• _Dataset rows_:
----

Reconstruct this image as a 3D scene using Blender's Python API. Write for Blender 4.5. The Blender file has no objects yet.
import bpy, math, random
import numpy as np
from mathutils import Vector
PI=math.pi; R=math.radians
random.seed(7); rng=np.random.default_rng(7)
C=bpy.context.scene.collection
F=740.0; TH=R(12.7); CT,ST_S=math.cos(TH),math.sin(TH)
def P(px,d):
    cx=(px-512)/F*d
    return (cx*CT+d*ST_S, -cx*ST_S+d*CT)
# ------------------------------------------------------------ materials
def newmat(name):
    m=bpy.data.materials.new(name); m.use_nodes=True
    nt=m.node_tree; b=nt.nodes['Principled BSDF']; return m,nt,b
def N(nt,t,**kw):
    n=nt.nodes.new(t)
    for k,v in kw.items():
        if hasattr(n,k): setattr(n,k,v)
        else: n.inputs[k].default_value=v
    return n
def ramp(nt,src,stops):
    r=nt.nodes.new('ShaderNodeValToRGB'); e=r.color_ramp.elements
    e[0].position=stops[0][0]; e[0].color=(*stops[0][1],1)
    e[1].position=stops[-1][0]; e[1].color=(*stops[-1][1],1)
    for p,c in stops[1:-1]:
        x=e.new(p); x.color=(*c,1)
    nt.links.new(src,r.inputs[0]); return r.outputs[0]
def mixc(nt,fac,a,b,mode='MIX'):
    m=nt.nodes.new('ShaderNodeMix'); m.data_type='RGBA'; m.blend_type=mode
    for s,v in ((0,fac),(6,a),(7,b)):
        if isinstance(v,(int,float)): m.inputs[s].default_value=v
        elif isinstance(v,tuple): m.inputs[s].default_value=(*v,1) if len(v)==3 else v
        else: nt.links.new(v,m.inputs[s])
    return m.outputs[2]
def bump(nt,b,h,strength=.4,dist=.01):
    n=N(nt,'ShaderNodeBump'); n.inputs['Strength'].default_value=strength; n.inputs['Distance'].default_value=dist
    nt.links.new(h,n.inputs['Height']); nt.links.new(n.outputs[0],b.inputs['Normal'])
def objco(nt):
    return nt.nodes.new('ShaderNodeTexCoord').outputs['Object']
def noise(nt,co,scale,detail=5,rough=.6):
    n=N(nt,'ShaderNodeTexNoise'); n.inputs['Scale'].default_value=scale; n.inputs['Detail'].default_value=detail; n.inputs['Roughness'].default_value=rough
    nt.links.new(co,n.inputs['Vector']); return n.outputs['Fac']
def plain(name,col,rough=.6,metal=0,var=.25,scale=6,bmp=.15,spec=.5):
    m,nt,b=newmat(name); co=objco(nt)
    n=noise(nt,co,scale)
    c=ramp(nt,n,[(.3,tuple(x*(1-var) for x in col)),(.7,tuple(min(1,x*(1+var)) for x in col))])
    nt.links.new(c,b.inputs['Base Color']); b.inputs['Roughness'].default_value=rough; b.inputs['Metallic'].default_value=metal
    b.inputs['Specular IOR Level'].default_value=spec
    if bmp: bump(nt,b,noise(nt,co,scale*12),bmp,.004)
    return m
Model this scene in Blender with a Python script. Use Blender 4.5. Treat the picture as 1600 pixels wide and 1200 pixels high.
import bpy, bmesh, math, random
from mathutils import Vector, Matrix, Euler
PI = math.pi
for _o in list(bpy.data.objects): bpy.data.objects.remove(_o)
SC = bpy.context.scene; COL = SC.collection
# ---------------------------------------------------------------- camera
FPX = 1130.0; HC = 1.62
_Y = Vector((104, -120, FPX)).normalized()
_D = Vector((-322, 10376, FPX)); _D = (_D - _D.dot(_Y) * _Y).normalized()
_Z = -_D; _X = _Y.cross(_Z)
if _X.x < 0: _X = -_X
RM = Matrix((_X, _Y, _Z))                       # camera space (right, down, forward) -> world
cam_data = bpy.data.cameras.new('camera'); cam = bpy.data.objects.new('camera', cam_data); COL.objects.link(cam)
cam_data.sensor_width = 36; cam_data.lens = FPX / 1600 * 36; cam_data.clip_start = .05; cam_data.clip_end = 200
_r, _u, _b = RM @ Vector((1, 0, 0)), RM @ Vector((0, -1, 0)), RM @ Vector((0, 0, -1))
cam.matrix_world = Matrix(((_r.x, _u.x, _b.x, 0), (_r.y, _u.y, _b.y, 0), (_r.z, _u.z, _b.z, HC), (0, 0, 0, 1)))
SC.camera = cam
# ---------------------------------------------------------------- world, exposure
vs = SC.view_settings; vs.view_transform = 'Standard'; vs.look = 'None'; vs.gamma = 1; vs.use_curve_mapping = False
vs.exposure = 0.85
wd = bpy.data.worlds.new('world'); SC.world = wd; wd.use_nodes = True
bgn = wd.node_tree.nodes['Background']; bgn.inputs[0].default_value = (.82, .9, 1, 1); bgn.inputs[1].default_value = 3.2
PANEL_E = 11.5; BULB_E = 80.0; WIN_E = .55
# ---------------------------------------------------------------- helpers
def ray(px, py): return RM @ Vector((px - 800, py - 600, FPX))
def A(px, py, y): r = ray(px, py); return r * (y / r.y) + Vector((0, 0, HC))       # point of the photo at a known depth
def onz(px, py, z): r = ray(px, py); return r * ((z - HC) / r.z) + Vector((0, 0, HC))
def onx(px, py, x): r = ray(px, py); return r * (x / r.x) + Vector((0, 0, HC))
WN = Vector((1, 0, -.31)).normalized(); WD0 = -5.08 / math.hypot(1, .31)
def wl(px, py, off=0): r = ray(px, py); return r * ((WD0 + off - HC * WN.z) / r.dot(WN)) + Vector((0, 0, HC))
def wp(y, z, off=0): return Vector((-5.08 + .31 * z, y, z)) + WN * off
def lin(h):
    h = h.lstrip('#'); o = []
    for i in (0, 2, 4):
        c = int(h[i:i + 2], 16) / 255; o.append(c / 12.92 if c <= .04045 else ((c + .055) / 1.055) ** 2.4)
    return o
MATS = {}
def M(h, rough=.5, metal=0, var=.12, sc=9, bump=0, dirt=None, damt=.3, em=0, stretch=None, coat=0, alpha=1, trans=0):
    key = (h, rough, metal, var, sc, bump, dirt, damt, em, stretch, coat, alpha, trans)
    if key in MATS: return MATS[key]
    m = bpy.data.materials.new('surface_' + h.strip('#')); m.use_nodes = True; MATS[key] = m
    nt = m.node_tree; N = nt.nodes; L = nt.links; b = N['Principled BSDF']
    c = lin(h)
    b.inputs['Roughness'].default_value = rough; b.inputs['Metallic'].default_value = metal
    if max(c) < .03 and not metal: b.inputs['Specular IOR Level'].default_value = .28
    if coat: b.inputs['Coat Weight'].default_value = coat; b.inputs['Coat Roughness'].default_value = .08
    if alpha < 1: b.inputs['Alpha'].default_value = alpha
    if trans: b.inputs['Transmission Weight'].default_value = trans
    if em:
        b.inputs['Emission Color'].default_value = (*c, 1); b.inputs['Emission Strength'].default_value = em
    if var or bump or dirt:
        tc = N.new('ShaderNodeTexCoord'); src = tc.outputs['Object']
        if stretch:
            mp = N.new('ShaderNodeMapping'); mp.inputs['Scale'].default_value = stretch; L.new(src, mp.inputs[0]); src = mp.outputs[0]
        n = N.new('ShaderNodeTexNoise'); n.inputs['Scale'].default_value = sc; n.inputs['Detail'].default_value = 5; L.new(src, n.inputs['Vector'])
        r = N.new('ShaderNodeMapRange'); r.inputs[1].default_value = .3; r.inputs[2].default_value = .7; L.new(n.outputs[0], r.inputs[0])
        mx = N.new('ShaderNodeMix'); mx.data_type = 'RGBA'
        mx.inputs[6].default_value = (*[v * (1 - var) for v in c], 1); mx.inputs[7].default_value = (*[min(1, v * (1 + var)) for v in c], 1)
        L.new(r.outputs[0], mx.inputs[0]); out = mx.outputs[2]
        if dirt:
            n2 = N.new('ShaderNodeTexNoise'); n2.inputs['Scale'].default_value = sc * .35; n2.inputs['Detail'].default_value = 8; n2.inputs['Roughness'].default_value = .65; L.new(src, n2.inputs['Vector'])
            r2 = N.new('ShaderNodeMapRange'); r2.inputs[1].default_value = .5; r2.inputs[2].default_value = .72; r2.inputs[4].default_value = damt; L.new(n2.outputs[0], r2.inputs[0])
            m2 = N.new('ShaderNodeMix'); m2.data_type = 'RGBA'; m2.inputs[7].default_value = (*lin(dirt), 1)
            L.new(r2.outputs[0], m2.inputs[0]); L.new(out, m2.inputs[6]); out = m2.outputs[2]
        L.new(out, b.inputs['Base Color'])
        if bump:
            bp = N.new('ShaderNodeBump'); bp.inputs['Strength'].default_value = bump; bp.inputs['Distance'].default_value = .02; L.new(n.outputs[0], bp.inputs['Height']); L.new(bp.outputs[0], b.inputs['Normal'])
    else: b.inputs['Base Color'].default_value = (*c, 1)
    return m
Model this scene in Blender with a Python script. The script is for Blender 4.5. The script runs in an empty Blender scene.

----

• _Written instruction_: Only the number should be given: how many lines of the data contain the word "this"?

• _Expected answer_: 3